Is it enough to be able to type these thoughts...releasing them into a world of light and noise? I pause my fingers; the soft tapping of long nails against black keys fading into the silence around me.
My heart pounds beneath a strong ribcage; thump-thump, thump-thump. Reminding me there are forces at work inside me allowing me to even breathe, let alone think and be able to write those thoughts out for everyone to see.
Life in itself is such an enigma of workings. All the factors that have to come together to create such a thing...a tiny storm of chaos, complex and ever changing... It makes you realize how precious each moment really is.

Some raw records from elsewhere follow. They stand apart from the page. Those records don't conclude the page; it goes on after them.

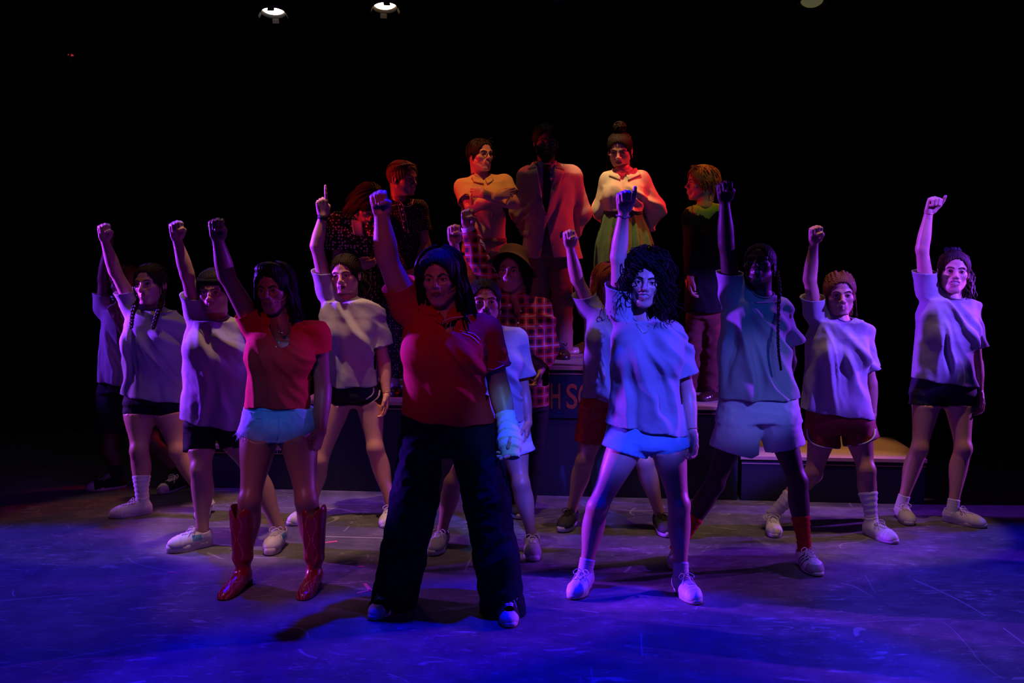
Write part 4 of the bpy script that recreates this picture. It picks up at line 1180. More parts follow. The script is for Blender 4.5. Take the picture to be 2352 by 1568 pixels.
def edge_curls(H, n, g, seed=0, r=.010):
    rs = np.random.RandomState(seed + 40); out = []
    for i in range(n):
        th = math.radians(rs.uniform(-115, 115)); k = rs.uniform(1.06, 1.35); u = .067 * math.sin(th) * k; z = -.010 + .090 * math.cos(th) * k
        f = float(hull_f(np.array([u]), np.array([z]), g)[0]); t = np.linspace(0, 1, 18); a0 = rs.uniform(0, 6.3); d = rs.normal(size=3) * .012; rr = r * rs.uniform(.6, 1.2)
        out.append(tube(np.array([H(u + rr * math.cos(a * 13 + a0) + d[0] * a, f + rr * .6 * math.sin(a * 13 + a0) + .002, z + rr * math.sin(a * 11 + a0) - .002 * a + d[2] * a) for a in t]), np.interp(t, [0, .2, .8, 1], [.001, .0042, .0036, .0008]) * H.s, 5, cap=False))
    return out
HAIR = {}
def hairdo(fn): HAIR[fn.__name__[2:]] = fn; return fn
def put_hair(ctx, parts, m, name='hair'):
    V, F = fix(parts); return obj(name, V, F, M[m], ctx['root'], ctx['base'])
@hairdo
def h_none(ctx): pass
@hairdo
def h_short(ctx, m, n=90, ln=.03, curl=0, seed=1, g=.010, w=.006):
    H = ctx['H']; rs = np.random.RandomState(seed); P_ = [scalp(H, g, down=-.05)] + hairline(H, 90, g, seed)
    if n: P_ += locks(H, rs, n, ln, w, .012, curl, front=62, wave=.004, drop_out=.03, lens=(ln * .4, ln), seed=seed)
    for i in range(n // 2):                                   # fringe and crown tufts
        u = rs.uniform(-.06, .06); a = H(u, .070 + rs.uniform(-.07, .0), .095 + rs.uniform(-.004, .012) - u * u * 3); d = rs.normal(size=3) * .3
        tip = H(u * 1.2 + .01 * d[0], .086 + .01 * d[1] - rs.uniform(0, .05), .072 + rs.uniform(-.01, .05))
        mm = (a + tip) / 2 + H.Z * .008 * H.s
        C = spline([a, mm, tip], 14 if curl else 7)
        if curl:
            t = np.linspace(0, 1, 14); C = C + np.stack([np.cos(t * 14 + i) * curl, np.sin(t * 14 + i) * curl, 0 * t], 1) * np.clip(t * 2, 0, 1)[:, None]
        P_.append(tube(C, np.linspace(.0065, .0015, len(C)) * H.s, 5, cap=False))
    put_hair(ctx, P_, m)
@hairdo
def h_cropped(ctx, m, g=.006):
    put_hair(ctx, [scalp(ctx['H'], g, down=-.045, face=(0, .100, -.012, .067, .062, .090))] + hairline(ctx['H'], 60, g, 3, w=.0025, reach=.2), m)
@hairdo
def h_long(ctx, m, L=.30, n=170, vol=.02, wave=.008, seed=2, front=50, width=.0085, lens=None, quiff=0, bias=0, curl=0, out=.03, g=.014, mass=.034):
    H = ctx['H']; rs = np.random.RandomState(seed)
    def ex(f):
        f.cone(H(0, -.05, .0), H(0, -.065, -.10), .075 * H.s, .07 * H.s, k=.03)
        for sg in (-1, 1): f.cone(H(sg * .070, -.030, .01), H(sg * (.082 + out * .4), -.020, -.02 - L * .62), mass * H.s, mass * .8 * H.s, k=.03)
        if L > .2: f.cone(H(0, -.065, -.05), H(0, -.06, -L * .7), .075 * H.s, .07 * H.s, k=.03)
        if quiff: f.ell(H(-.01, .04, .105), np.array((.062, .05, .034)) * H.s, H.R, k=.02)
    P_ = [scalp(H, g, extra=ex)] + hairline(H, 120, g, seed, side=.35)
    P_ += locks(H, rs, n, L, width, vol, curl, front=front, wave=wave, drop_out=out, lens=lens, side_bias=bias)
    for i in range(70):                                        # locks framing the face from the parting
        sg = -1 if i % 2 else 1; k = rs.uniform(0, 1.6); o = .004 * k + g * .5
        e = .105 + rs.uniform(-.02, .02)
        pts = [H(sg * .004, .052 - .05 * k, .118 + g * .4), H(sg * (.036 + o), .060 - .05 * k, .104), H(sg * (.066 + o), .046 - .04 * k, .062), H(sg * (.080 + o), .034 - .04 * k, .0), H(sg * (.084 + o * 2), .022 - .03 * k, -.06), H(sg * (.090 + .02 * rs.rand()), .015 - .03 * k, -.12 - rs.uniform(0, L * .6))]
        P_.append(tube(spline(pts, 18), np.interp(np.linspace(0, 1, 18), [0, .2, .7, 1], [.002, .0052, .005, .001]) * H.s, 5, cap=False))
    put_hair(ctx, P_, m)
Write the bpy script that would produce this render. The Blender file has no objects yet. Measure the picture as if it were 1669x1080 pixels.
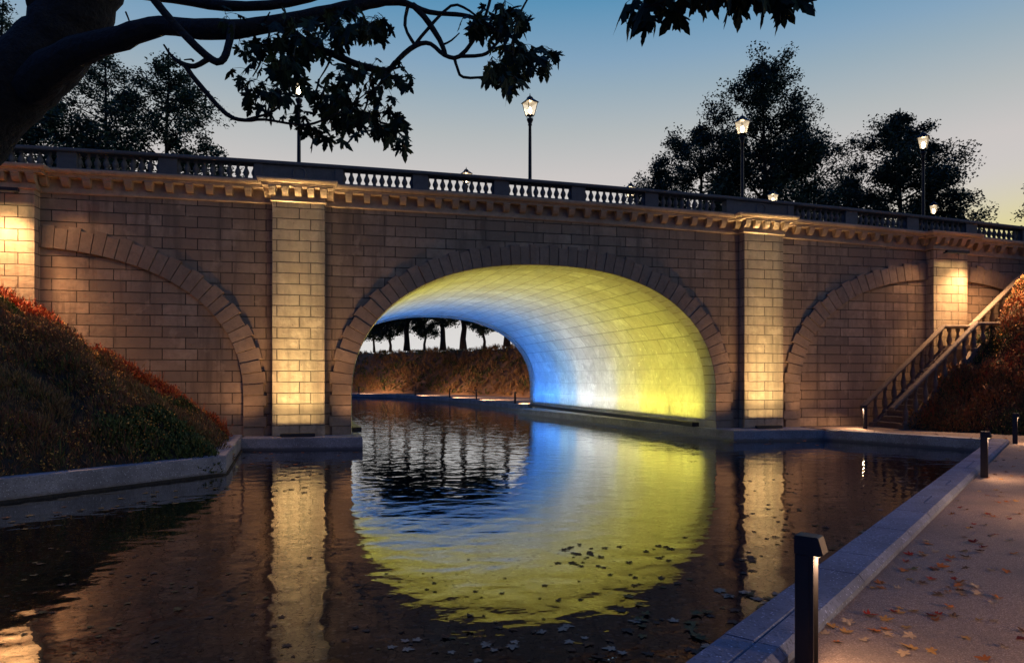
import bpy, bmesh, math, random
import numpy as np
from mathutils import Vector, Matrix

random.seed(7)
RNG = np.random.default_rng(7)
R = math.radians
sc = bpy.context.scene
COL = sc.collection

# ------------------------------------------------------------------ camera
HC = 1.75
CX, CY, YAW = -6.014, -21.91, R(12.484)
cam_d = bpy.data.cameras.new('camera')
cam_d.sensor_width = 36.0
cam_d.lens = 24.0
cam_d.shift_y = (616.1 - 540.0) / 1669.0
cam_d.clip_start = 0.05
cam_d.clip_end = 3000
cam = bpy.data.objects.new('camera', cam_d)
COL.objects.link(cam)
cam.location = (CX, CY, HC)
cam.rotation_euler = (R(90), 0, -YAW)
sc.camera = cam

# ------------------------------------------------------------------ world: dusk sky
world = bpy.data.worlds.new('World')
sc.world = world
world.use_nodes = True
wt = world.node_tree
for n in list(wt.nodes):
    wt.nodes.remove(n)
W = wt.nodes.new
wl = wt.links.new
geo = W('ShaderNodeNewGeometry')
neg = W('ShaderNodeVectorMath'); neg.operation = 'SCALE'; neg.inputs['Scale'].default_value = -1
wl(geo.outputs['Incoming'], neg.inputs[0])
nrm = W('ShaderNodeVectorMath'); nrm.operation = 'NORMALIZE'
wl(neg.outputs[0], nrm.inputs[0])
sep = W('ShaderNodeSeparateXYZ'); wl(nrm.outputs[0], sep.inputs[0])
def ramp(node_new, stops, interp='LINEAR'):
    r = node_new('ShaderNodeValToRGB'); e = r.color_ramp.elements
    while len(e) < len(stops):
        e.new(0.5)
    for i, (p, c) in enumerate(stops):
        e[i].position = p
        e[i].color = (*c, 1)
    r.color_ramp.interpolation = interp
    return r
def s2l(*c):
    return tuple((x / 255 / 12.92 if x / 255 <= .04045 else ((x / 255 + .055) / 1.055) ** 2.4) for x in c)
# west (the afterglow side, in front of the camera) by sine of elevation
west = ramp(W, [(0.0, s2l(224, 222, 220)), (0.20, s2l(209, 204, 200)), (0.281, s2l(203, 198, 196)), (0.335, s2l(180, 186, 188)), (0.386, s2l(152, 173, 187)),
                (0.42, s2l(132, 164, 190)), (0.484, s2l(88, 145, 183)), (0.62, s2l(48, 104, 176)), (1.0, s2l(28, 72, 150))])
wl(sep.outputs['Z'], west.inputs[0])
east = ramp(W, [(0.0, s2l(58, 70, 112)), (0.25, s2l(46, 74, 132)), (0.5, s2l(34, 72, 142)), (1.0, s2l(28, 72, 150))])
wl(sep.outputs['Z'], east.inputs[0])
sund = W('ShaderNodeVectorMath'); sund.operation = 'DOT_PRODUCT'
SUNAZ = R(52)
sund.inputs[1].default_value = (math.sin(SUNAZ) , math.cos(SUNAZ), 0)
wl(nrm.outputs[0], sund.inputs[0])
fr = W('ShaderNodeMapRange'); fr.interpolation_type = 'SMOOTHSTEP'
fr.inputs['From Min'].default_value = -0.55; fr.inputs['From Max'].default_value = 0.22
wl(sund.outputs['Value'], fr.inputs[0])
mx = W('ShaderNodeMix'); mx.data_type = 'RGBA'
wl(fr.outputs[0], mx.inputs['Factor']); wl(east.outputs[0], mx.inputs[6]); wl(west.outputs[0], mx.inputs[7])
glow_az = W('ShaderNodeMapRange'); glow_az.interpolation_type = 'SMOOTHSTEP'
glow_az.inputs['From Min'].default_value = 0.95; glow_az.inputs['From Max'].default_value = 1.0
wl(sund.outputs['Value'], glow_az.inputs[0])
glow_el = W('ShaderNodeMapRange'); glow_el.interpolation_type = 'SMOOTHSTEP'
glow_el.inputs['From Min'].default_value = 0.265; glow_el.inputs['From Max'].default_value = 0.165
wl(sep.outputs['Z'], glow_el.inputs[0])
gm = W('ShaderNodeMath'); gm.operation = 'MULTIPLY'
wl(glow_az.outputs[0], gm.inputs[0]); wl(glow_el.outputs[0], gm.inputs[1])
mg = W('ShaderNodeMix'); mg.data_type = 'RGBA'
wl(gm.outputs[0], mg.inputs['Factor']); wl(mx.outputs[2], mg.inputs[6]); mg.inputs[7].default_value = (*s2l(228, 214, 128), 1)
bg = W('ShaderNodeBackground'); bg.inputs['Strength'].default_value = 1.0
wl(mg.outputs[2], bg.inputs['Color'])
wo = W('ShaderNodeOutputWorld'); wl(bg.outputs[0], wo.inputs[0])

sc.view_settings.view_transform = 'Standard'
sc.view_settings.look = 'None'
sc.view_settings.exposure = 0
sc.view_settings.gamma = 1
sc.cycles.max_bounces = 6
sc.cycles.diffuse_bounces = 3
sc.cycles.glossy_bounces = 3
sc.cycles.transparent_max_bounces = 8
sc.cycles.sample_clamp_indirect = 40
sc.cycles.caustics_reflective = False
sc.cycles.caustics_refractive = False
sc.cycles.use_denoising = True
try:
    sc.cycles.use_light_tree = True
except Exception:
    pass

# ------------------------------------------------------------------ helpers
FPX = 24.0 / 36.0 * 1669
_c, _s = math.cos(YAW), math.sin(YAW)
def at(u, v, t):
    """world point seen at photo pixel (u, v), t metres in front of the camera"""
    a = (u - 834.5) / FPX; b = -(v - 616.1) / FPX
    return Vector((CX + t * (_s + a * _c), CY + t * (_c - a * _s), HC + t * b))

class MB:
    """collects verts and faces, links them as ONE mesh object"""
    def __init__(self):
        self.v = []; self.f = []; self.m = []; self.sm = []; self.uv = None
    def add(self, vs, fs, mi=0, smooth=False):
        b = len(self.v)
        self.v.extend([tuple(p) for p in vs])
        for f in fs:
            self.f.append(tuple(i + b for i in f)); self.m.append(mi); self.sm.append(smooth)
    def box(self, x0, x1, y0, y1, z0, z1, mi=0, ch=0.0):
        if ch <= 0:
            vs = [(x0,y0,z0),(x1,y0,z0),(x1,y1,z0),(x0,y1,z0),(x0,y0,z1),(x1,y0,z1),(x1,y1,z1),(x0,y1,z1)]
            self.add(vs, [(3,2,1,0),(4,5,6,7),(0,1,5,4),(1,2,6,5),(2,3,7,6),(3,0,4,7)], mi)
        else:
            self.hull_box((x0,y0,z0),(x1,y1,z1),ch,mi)
    def hull_box(self, lo, hi, ch, mi=0):
        bm = bmesh.new(); bmesh.ops.create_cube(bm, size=1)
        for v in bm.verts:
            v.co = Vector([lo[i] + (v.co[i] + .5) * (hi[i] - lo[i]) for i in range(3)])
        bmesh.ops.bevel(bm, geom=bm.edges[:], offset=ch, segments=1, affect='EDGES')
        self.bm(bm, mi)
    def bm(self, bm, mi=0, mat=None, smooth=False):
        bm.verts.ensure_lookup_table()
        for i, v in enumerate(bm.verts): v.index = i
        vs = [(mat @ v.co if mat else v.co.copy()) for v in bm.verts]
        self.add(vs, [[v.index for v in f.verts] for f in bm.faces], mi, smooth)
        bm.free()
    def tube(self, pts, rad, n=8, mi=0, cap=True, smooth=True):
        pts = [Vector(p) for p in pts]
        vs = []; fs = []
        up = Vector((0.13, 0.31, 0.94)).normalized()
        for i, p in enumerate(pts):
            d = (pts[min(i + 1, len(pts) - 1)] - pts[max(i - 1, 0)])
            d = d.normalized() if d.length > 1e-9 else Vector((0, 0, 1))
            if i == 0:
                a = d.cross(up)
                if a.length < 1e-3: a = d.cross(Vector((1, 0, 0)))
                a.normalize()
            else:
                a = (a - d * a.dot(d))
                if a.length < 1e-6: a = d.cross(up)
                a.normalize()
            b = d.cross(a)
            for k in range(n):
                t = 2 * math.pi * k / n
                vs.append(p + (a * math.cos(t) + b * math.sin(t)) * rad[i])
        for i in range(len(pts) - 1):
            for k in range(n):
                k2 = (k + 1) % n
                fs.append((i*n + k, i*n + k2, (i+1)*n + k2, (i+1)*n + k))
        if cap:
            fs.append(tuple(range(n - 1, -1, -1)))
            fs.append(tuple((len(pts) - 1) * n + k for k in range(n)))
        self.add(vs, fs, mi, smooth)
    def lathe(self, prof, n=16, c=(0, 0, 0), mi=0, smooth=True, sq=False):
        vs = []; fs = []
        for r, z in prof:
            for k in range(n):
                t = 2 * math.pi * k / n + (math.pi / 4 if sq else 0)
                vs.append((c[0] + r * math.cos(t), c[1] + r * math.sin(t), c[2] + z))
        for i in range(len(prof) - 1):
            for k in range(n):
                k2 = (k + 1) % n
                fs.append((i*n + k, i*n + k2, (i+1)*n + k2, (i+1)*n + k))
        fs.append(tuple(range(n - 1, -1, -1))); fs.append(tuple((len(prof) - 1) * n + k for k in range(n)))
        self.add(vs, fs, mi, smooth)
    def build(self, name, mats, parent=None, loc=None):
        me = bpy.data.meshes.new(name)
        me.from_pydata(self.v, [], self.f)
        for m in (mats if isinstance(mats, (list, tuple)) else [mats]):
            me.materials.append(m)
        me.polygons.foreach_set('material_index', self.m)
        me.polygons.foreach_set('use_smooth', self.sm)
        if self.uv is not None:
            l = me.uv_layers.new(name='UVMap')
            arr = np.array([self.uv[i] for f in self.f for i in f], dtype=np.float32).ravel()
            l.data.foreach_set('uv', arr)
        me.update()
        o = bpy.data.objects.new(name, me); COL.objects.link(o)
        if loc is not None: o.location = loc
        if parent is not None: o.parent = parent
        return o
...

My reflective mindset is due to the memories of my Father...and that today, is 5 months that Death came, and took him home.
Today I am going to make a change. To show the transfiguration of within.
I am not who I used to be. I say this with an eerie calm and gentle clarity. She is gone.
I, remain.
Who that is exactly...well, it's still a work in progress.
So much happening and yet I don't want to give too much away. Not yet, not yet.
Things in motion, irrevocable change, a shifting from one stage into another. Metamorphosis and rebirth.
When the wings finally dry, I'll share what's to come.
-Anon-
This is really good glad you're doing well. ... better. Stay strong girl. It was really good to hear your voice the other day. I'll continue to pray for better things. I'm proud of you.